Fall is my favorite season for all of the obvious reasons: cooler temps, gorgeous leaves, corn mazes, radiantly blue skies, it's my birthday, etc. But one of the highlights of fall has always been picking apples at Afton Apple Orchard. When my daughter and nieces were young, we started the tradition and ended up going nearly every year until they graduated from high school. Girlfriends and boyfriends would join us, as well as my mom, ex-husband, sisters and brother-in-law.

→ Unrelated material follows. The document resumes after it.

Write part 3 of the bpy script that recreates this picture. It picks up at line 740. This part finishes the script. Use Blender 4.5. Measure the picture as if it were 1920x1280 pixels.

There's a huge smiling red plywood apple with an eye cut out so our faces could be the "apple's eye" for pics, or the kids could stand next to the gigantic ruler to see how tall they'd gotten since the last visit. I think this was our last visit before college encroached:
There's one picture of my daughter and nieces standing next to this 6 foot yellow ruler. They were in that wonderful middle school stage when makeup and clothes didn't matter yet because getting out of the house fast was the most important goal. The picture still sits on my dresser. There's just something so innocent about the girls with their hair pulled back in uncombed ponytails or blown around carelessly, their huge, proud smiles sporting as much silver as the grill on a 1959 Cadillac, funny fitting pants and tops that are too short, long, big or small. I cherish those years.
The actual apple picking took maybe 20-30 minutes but what fun teaching the girls how to find the best ones, and of course, reminding them not too eat too many apples while picking. More than once there would be complaints of ailing stomachs on the way back. I secretly hope that if grand kids start to come along, I can share apple picking with them as well.
Part of the experience included riding a tractor-pulled wagon full of straw bales that everyone used as seats. It would pull us around the entire orchard stopping at the Cortlands, the Macintoshes, the Paula Reds, and finally, the Sweet Sixteens, where we would get off. The secret hint of cherries in this variety made it my fave years ago, and it still is. As the years went on and the hay bales got too challenging to tackle, my mom stayed home. Then the girls were in college, so my sisters and I no longer made the annual trip to the orchard. I continue to go every fall around late September, but I no longer do this:
Instead I choose a beautiful day to drive to Afton Orchard, where I walk directly up to their apple store. I am completely oblivious to the hay wagon, giant plywood apple and ruler and hundreds of trees bending with the weight of luscious apples. I open the doors, walk to the shelves marked "Firsts" and find the best bag of already-picked Sweet Sixteens. Then I drive home.
Think I'll eat one of these babies right now.